In a certain sense Japan lost the war. Japan had financed the war largely through Britain and U.S. loans supplemented by heavy domestic taxation. As a result national debt skyrocketed as war expenditures consumed well over half of government spending. Japan emerged victorious but financially dependent on international credit, and most importantly, had no leverage to impose a punitive peace as it had done after the First Sino-Japanese War. Punitive peace was the expectation of the people after such a great sacrifice.

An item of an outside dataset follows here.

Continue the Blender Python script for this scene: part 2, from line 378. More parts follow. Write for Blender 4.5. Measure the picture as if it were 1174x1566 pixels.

But unlike earlier wars, Russia had suffered casualties and loss, but overall their army and navy were still substantial, no Russian territory was occupied, and the regime of Russia was not really threatened, nor was the Trans-Siberian Railway. In addition, the U.S. had moderated the treaty/settlement. President Roosevelt’s priorities were ending the war quickly, preserving a balance of power in East Asia and avoiding Russia’s complete humiliation which might destabilize Europe. Roosevelt pressed Japan to drop  indemnity demands and accept territorial and political concessions instead

Japan accepted because it needed peace more than money.

Back home, the public expected indemnity payments, territorial expansion of more than Korea and southern Manchuria, and some step-up in recognition. The perceived gap between sacrifice and reward sparked riots in Tokyo and a growing disillusionment with the current political leaders. Victory felt incomplete, even humiliating to some.

The war reinforced dangerous lessons for the Japanese military that cemented the bushidō philosophy in their ranks. It became, not just an understanding, but doctrine that bushidō spirit could overcome material disadvantage. Also, that decisive victory required willingness to accept massive losses. These lessons contributed to later tolerance for extreme casualties in future wars. In a way, the cost was not only human and financial, but ideological. And to the western mind, irrational.